Limiting American engagement to airborne attacks does not change the character of what we are doing. Multiple aircraft, drones and missiles delivering tons of ordnance on people and physical targets are military actions designed to support non-American ground forces in a mission to drive ISIS from territory it occupies in Iraq and Syria.

Using Mr. Obama’s terms, this is a policy to “degrade” and “destroy” ISIS. That is a military solution to the crisis.

Military action, however, cannot defeat an idea, a belief, a philosophy. And the ISIS followers believe anyone or any nation who doesn’t accept its evil tenets is the unbeliever and a heathen to be destroyed. Among Westerners, the United States is the most hated and defiled, not just by ISIS but by all radical Muslims.

Without being apologists for extremists, Americans must accept at least some responsibility for the contempt in which we are held if we objectively examine our own governmental policies and actions and put ourselves in the shoes of those nations affected by them. Only a few examples, limited to the Middle East, need be cited.

Supported by the U. S. government and its influence with area rulers, some dictatorial and corrupt, American oil companies have largely controlled petroleum production in the Persian Gulf and made billions of dollars since the 1930s. Maintaining this position has been deemed a vital national interest.

In 1953, the United States and British intelligence agencies engineered a coup that returned Mohammad Reza Shah Pahlavi, the unelected ruler of Iran from 1941-1979, to power. He was overthrown in 1979 by Ayatollah Ruhollah Khomeini, the spiritual leader of the Islamic revolution. The Shah fled, and his later arrival in the United States led to the takeover of the American Embassy in Tehran.
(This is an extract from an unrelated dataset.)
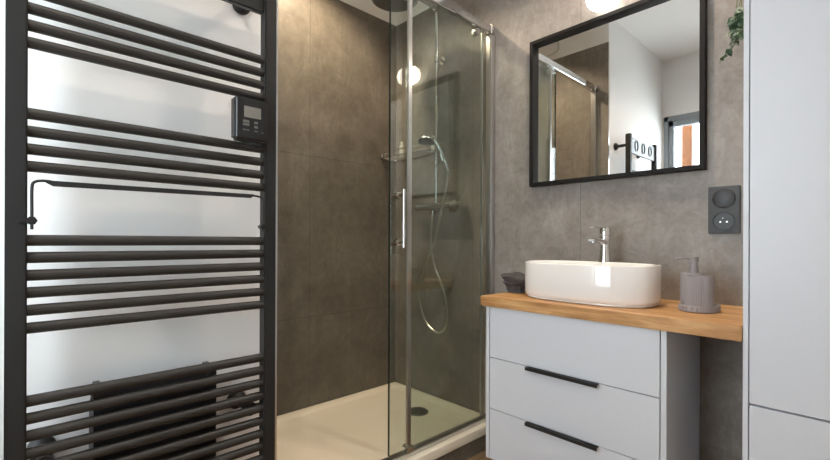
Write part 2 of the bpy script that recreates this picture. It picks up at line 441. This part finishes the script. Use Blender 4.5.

The invasions of Afghanistan in 2001 and Iraq in 2003, undoubtedly, are the greatest source of Middle East antipathy toward the United States. The United States abolished the Iraqi institutions of government and disbanded the military. Muslims see us as leading a war on Islam, not as liberator of Iraqis from the tyranny of the Sunni dictator Saddam Hussein.

The continuation of such intrusions and destroying ISIS will only increase the contempt with which Americans are held. Another Islamic terrorist group will succeed ISIS, and so it will go. Instead, the United States must embark on a long-term commitment, a new paradigm of non-interference in the Middle East, to overcome and reverse the idea of America as the enemy. It will take decades, while maintaining military strength and its limited use, to affect such a monumental change, but it must begin.

In fact, non-interference but not withdrawal from international leadership, would be a good United States foreign policy worldwide.

Eliminating the underlying reasons for the dislike and hatred of our country would not be appeasement but a visionary change in America’s best interest. It would show strength, not weakness.